Extracted records
──────────────────────────────

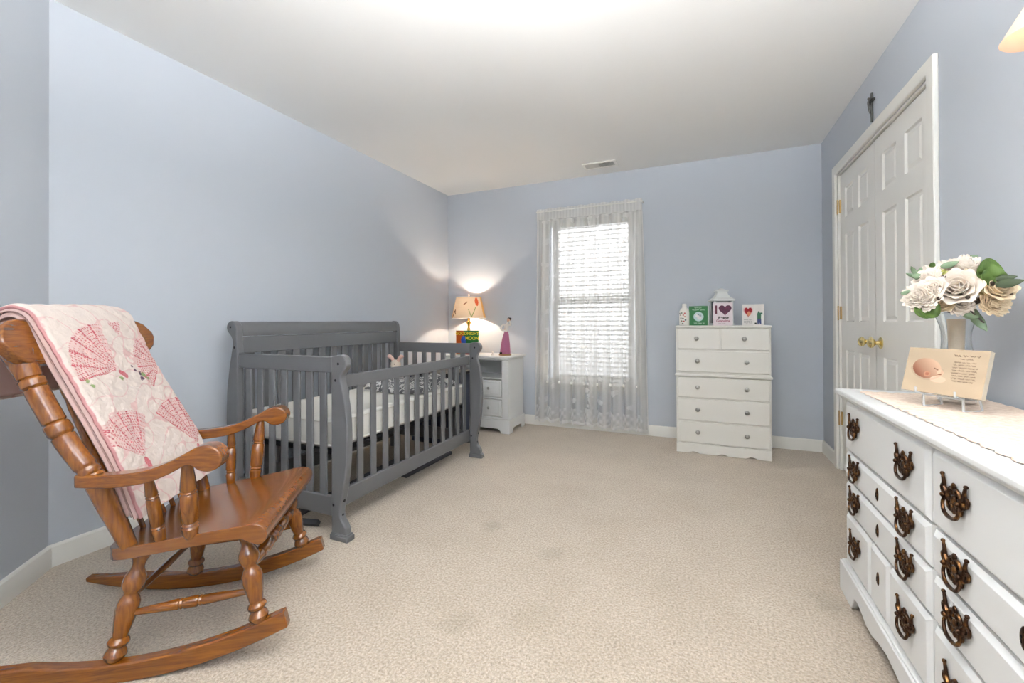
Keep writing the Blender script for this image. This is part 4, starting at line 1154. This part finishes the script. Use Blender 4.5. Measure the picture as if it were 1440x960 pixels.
def make_pull(parent, y, z, X, sc=1.0):
    """pierced batwing pull with upswept horns and a hanging bail"""
    bm = BM()
    def T(a, b, h=0): return (X - h*sc, y - a*sc, z + b*sc)
    # rosettes at the posts with scrolled horns
    for s in (-1, 1):
        ball(bm, T(s*0.030, 0.004, 0.006), (0.006*sc, 0.011*sc, 0.012*sc), 12, 8)
        ball(bm, T(s*0.030, 0.004, 0.012), 0.006*sc, 10, 6)
        hn = smooth_curve([(s*0.030, 0.010), (s*0.040, 0.020), (s*0.041, 0.032), (s*0.046, 0.046)], 4)
        sweep(bm, [T(a, b, 0.006) for a, b in hn], [0.0058*sc*(1 - 0.5*k/12) for k in range(13)], seg=8)
        ball(bm, T(s*0.047, 0.047, 0.006), 0.0045*sc, 8, 6)
        c2 = smooth_curve([(s*0.034, 0.0), (s*0.048, 0.006), (s*0.052, 0.018), (s*0.044, 0.022), (s*0.040, 0.014)], 4)
        sweep(bm, [T(a, b, 0.005) for a, b in c2], 0.0036*sc, seg=7)
        c3 = smooth_curve([(s*0.028, -0.004), (s*0.024, -0.018), (s*0.012, -0.022), (s*0.008, -0.012), (s*0.016, -0.008)], 4)
        sweep(bm, [T(a, b, 0.005) for a, b in c3], 0.0036*sc, seg=7)
        c4 = smooth_curve([(s*0.024, 0.010), (s*0.018, 0.024), (s*0.006, 0.028), (s*0.004, 0.018), (s*0.012, 0.014)], 4)
        sweep(bm, [T(a, b, 0.005) for a, b in c4], 0.0036*sc, seg=7)
        sweep(bm, [T(s*0.028, 0.004, 0.005), T(s*0.008, -0.001, 0.006)], 0.0042*sc, seg=7)
    ball(bm, T(0, 0.002, 0.006), (0.005*sc, 0.009*sc, 0.011*sc), 10, 6)
    ball(bm, T(0, 0.032, 0.006), (0.0045*sc, 0.007*sc, 0.009*sc), 10, 6)
    ball(bm, T(0, -0.02, 0.006), (0.004*sc, 0.006*sc, 0.007*sc), 10, 6)
    p = obj('pull', bm, bronze_m, parent)
    bm = BM()
    bl_ = smooth_curve([(-0.031, 0.003), (-0.036, -0.012), (-0.028, -0.027), (-0.012, -0.033), (0.012, -0.033), (0.028, -0.027), (0.036, -0.012), (0.031, 0.003)], 5)
    sweep(bm, [T(a*0.92, b, 0.010 + 0.004*max(0, -b/0.033)) for a, b in bl_], [0.0030*sc + 0.0012*sc*math.sin(PI*k/(len(bl_) - 1)) for k in range(len(bl_))], seg=8)
    for v in list(bm.verts): pass
    b_ = obj('bail', bm, bronze_m, parent)
    return p
def keyhole(parent, y, z, X):
    bm = BM(); ball(bm, (X, y, z), (0.0045, 0.0095, 0.021), 16, 10); obj('keyhole_plate', bm, bronze_m, parent)
    bm = BM(); ball(bm, (X - 0.0042, y, z + 0.003), (0.001, 0.003, 0.003), 10, 6); box(bm, (X - 0.0050, y - 0.0015, z - 0.008), (X - 0.0035, y + 0.0015, z + 0.003)); obj('keyhole', bm, bolt_m, parent)
def front(name, y0, y1, z0, z1, par):
    """raised drawer front with a thumb-moulded edge"""
    bm = BM(); A = [(y0, z0), (y1, z0), (y1, z1), (y0, z1)]
    loops = [(BX - 0.0005, 0), (FX + 0.009, 0), (FX + 0.0005, 0.011), (FX, 0.0125)]
    R = []
    for x, i in loops:
        R.append([bm.verts.new((x, y + (i if k in (0, 3) else -i), z + (i if k in (0, 1) else -i))) for k, (y, z) in enumerate(A)])
    for a, b in zip(R, R[1:]):
        for k in range(4): bm.faces.new((a[k], a[(k+1) % 4], b[(k+1) % 4], b[k]))
    bm.faces.new(R[-1]); bm.faces.new(R[0][::-1])
    return obj(name, bm, cool_white_m, par, angle=18)
for c0, c1 in ((1.372, 2.022), (0.705, 1.352)):
    ym = (c0 + c1)/2
    for z0, z1, kh in ((0.550, 0.733, False), (0.440, 0.541, True), (0.322, 0.432, True)):
        dr = front('drawer', c0, c1, z0, z1, DR)
        for s in (-1, 1): make_pull(dr, ym + s*0.207, (z0 + z1)/2 + 0.006, FX)
        if kh: keyhole(dr, ym, (z0 + z1)/2 + 0.004, FX)
    z0, z1 = 0.126, 0.313
    dr = front('drawer', c0, ym - 0.082, z0, z1, DR); make_pull(dr, ym - 0.207, 0.226, FX)
    dc = front('center_panel', ym - 0.072, ym + 0.072, z0, z1, dr); keyhole(dc, ym, 0.232, FX)
    dl = front('side_panel', ym + 0.082, c1, z0, z1, dr); make_pull(dr, ym + 0.207, 0.226, FX)

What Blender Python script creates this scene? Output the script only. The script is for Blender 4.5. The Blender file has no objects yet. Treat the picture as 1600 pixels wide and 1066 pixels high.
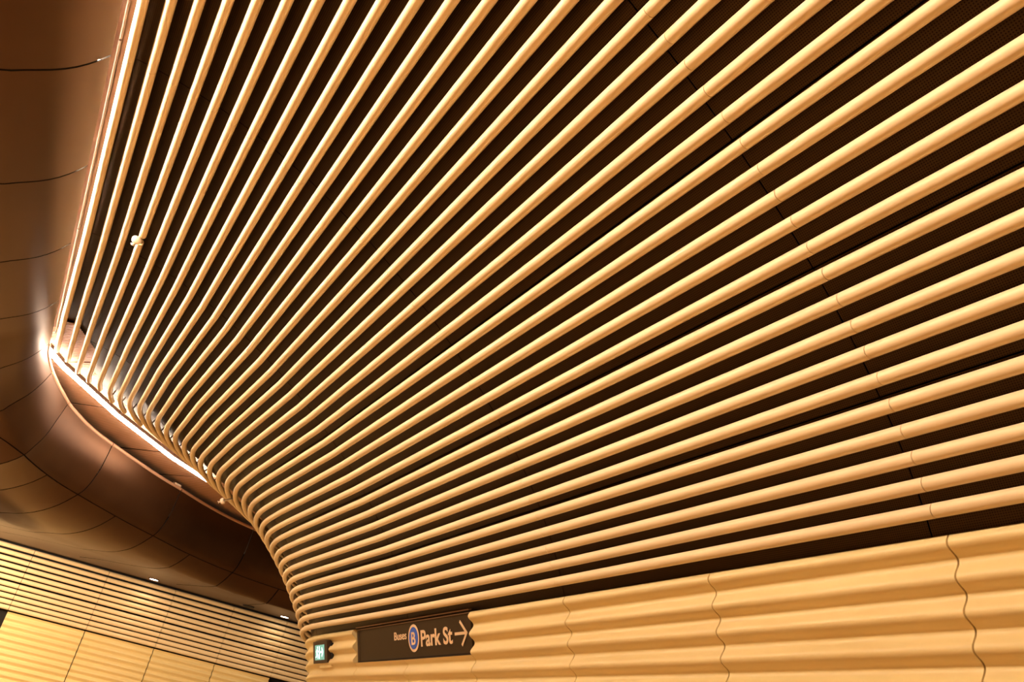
import bpy, bmesh, math
import numpy as np
from mathutils import Vector, Matrix

# ---------------------------------------------------------------- scene, camera, light, exposure
H = 1.6                                     # camera height above the floor
sc = bpy.context.scene
col = sc.collection
sc.view_settings.view_transform = 'Standard'
sc.view_settings.look = 'None'
sc.view_settings.gamma = 1
sc.view_settings.use_curve_mapping = False
sc.view_settings.exposure = 1.12

cam_d = bpy.data.cameras.new('camera')
cam_d.sensor_width = 36
cam_d.lens = 36 * 1350 / 1600
cam_d.clip_end = 200
cam = bpy.data.objects.new('camera', cam_d)
col.objects.link(cam)
Rw = [[0.845989685, 0.385575054, 0.368284305],
      [-0.498225054, 0.325602275, 0.803588797],
      [0.189929586, -0.863316301, 0.467559319]]
m = Matrix.Identity(4)
for i in range(3):
    m[i][0] = Rw[i][0]; m[i][1] = -Rw[i][1]; m[i][2] = -Rw[i][2]
m[2][3] = H
cam.matrix_world = m
sc.camera = cam

LED_COL = (1.0, 0.78, 0.60)
WARM = (1.0, 0.71, 0.38)
LED_W = 25.0          # emission strength of the corner linear lights
EDGE_W = 225.0        # emission strength of the lights tucked behind the soffit edge
DOWN_W = 260.0        # base watts of the ledge downlights and the added fill lamps
world = bpy.data.worlds.new('world'); sc.world = world
world.use_nodes = True
bg = world.node_tree.nodes['Background']
bg.inputs[0].default_value = (1.0, 0.72, 0.45, 1)
bg.inputs[1].default_value = 0.03

def lamp(name, kind, loc, power, color, target=None, size=None, spot=None, blend=0.6):
    d = bpy.data.lights.new(name, kind)
    d.energy = power; d.color = color
    if kind == 'SPOT':
        d.spot_size = math.radians(spot); d.spot_blend = blend
        d.shadow_soft_size = size or 0.08
    if kind == 'AREA':
        d.shape = 'RECTANGLE'; d.size, d.size_y = size
    o = bpy.data.objects.new(name, d); col.objects.link(o)
    o.location = (loc[0], loc[1], loc[2] + H)
    if target is not None:
        o.rotation_euler = (Vector(target) - Vector(loc)).to_track_quat('-Z', 'Y').to_euler()
    return o

# ---------------------------------------------------------------- materials
def mat(name, color, rough=0.5, metal=0.0, spec=0.5, emit=None, es=0.0, coat=0.0):
    M = bpy.data.materials.new(name); M.use_nodes = True
    b = M.node_tree.nodes['Principled BSDF']
    b.inputs['Base Color'].default_value = (*color, 1)
    b.inputs['Roughness'].default_value = rough
    b.inputs['Metallic'].default_value = metal
    b.inputs['Specular IOR Level'].default_value = spec
    b.inputs['Coat Weight'].default_value = coat
    if emit:
        b.inputs['Emission Color'].default_value = (*emit, 1)
        b.inputs['Emission Strength'].default_value = es
    return M

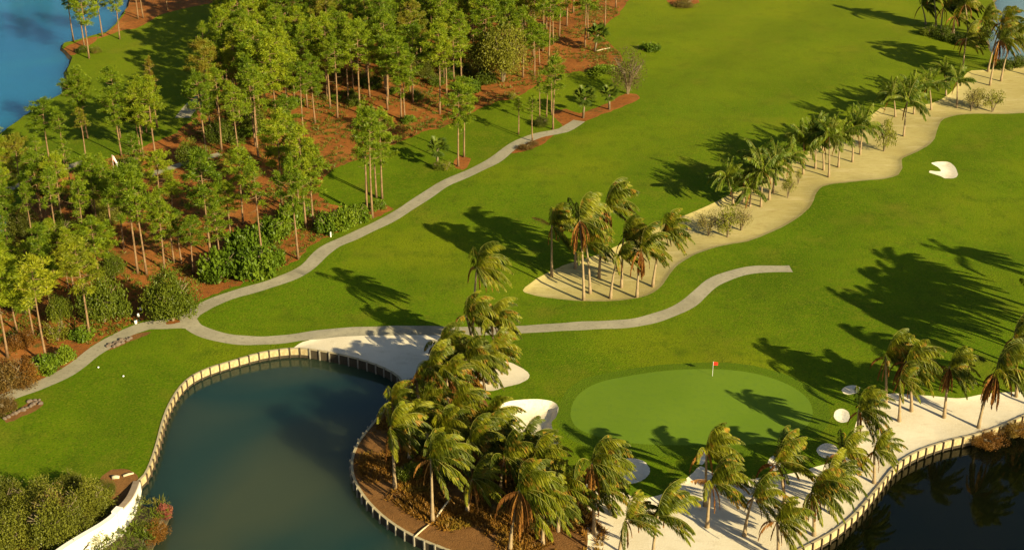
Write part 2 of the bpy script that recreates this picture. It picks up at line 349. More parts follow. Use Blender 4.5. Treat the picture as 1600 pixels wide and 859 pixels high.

──────────────────────────────

**EXERCISE PROMPT**
Starting at the line that contains "What Blender Python" and stopping after the line that contains "bg.inputs[1].default_value = 0.03", copy every line exactly. Leave any pictures behind.

**EXERCISE OUTPUT**
What Blender Python script creates this scene? Output the script only. The script is for Blender 4.5. The Blender file has no objects yet. Treat the picture as 1600 pixels wide and 1066 pixels high.
import bpy, bmesh, math
import numpy as np
from mathutils import Vector, Matrix

# ---------------------------------------------------------------- scene, camera, light, exposure
H = 1.6                                     # camera height above the floor
sc = bpy.context.scene
col = sc.collection
sc.view_settings.view_transform = 'Standard'
sc.view_settings.look = 'None'
sc.view_settings.gamma = 1
sc.view_settings.use_curve_mapping = False
sc.view_settings.exposure = 1.12

cam_d = bpy.data.cameras.new('camera')
cam_d.sensor_width = 36
cam_d.lens = 36 * 1350 / 1600
cam_d.clip_end = 200
cam = bpy.data.objects.new('camera', cam_d)
col.objects.link(cam)
Rw = [[0.845989685, 0.385575054, 0.368284305],
      [-0.498225054, 0.325602275, 0.803588797],
      [0.189929586, -0.863316301, 0.467559319]]
m = Matrix.Identity(4)
for i in range(3):
    m[i][0] = Rw[i][0]; m[i][1] = -Rw[i][1]; m[i][2] = -Rw[i][2]
m[2][3] = H
cam.matrix_world = m
sc.camera = cam

LED_COL = (1.0, 0.78, 0.60)
WARM = (1.0, 0.71, 0.38)
LED_W = 25.0          # emission strength of the corner linear lights
EDGE_W = 225.0        # emission strength of the lights tucked behind the soffit edge
DOWN_W = 260.0        # base watts of the ledge downlights and the added fill lamps
world = bpy.data.worlds.new('world'); sc.world = world
world.use_nodes = True
bg = world.node_tree.nodes['Background']
bg.inputs[0].default_value = (1.0, 0.72, 0.45, 1)
bg.inputs[1].default_value = 0.03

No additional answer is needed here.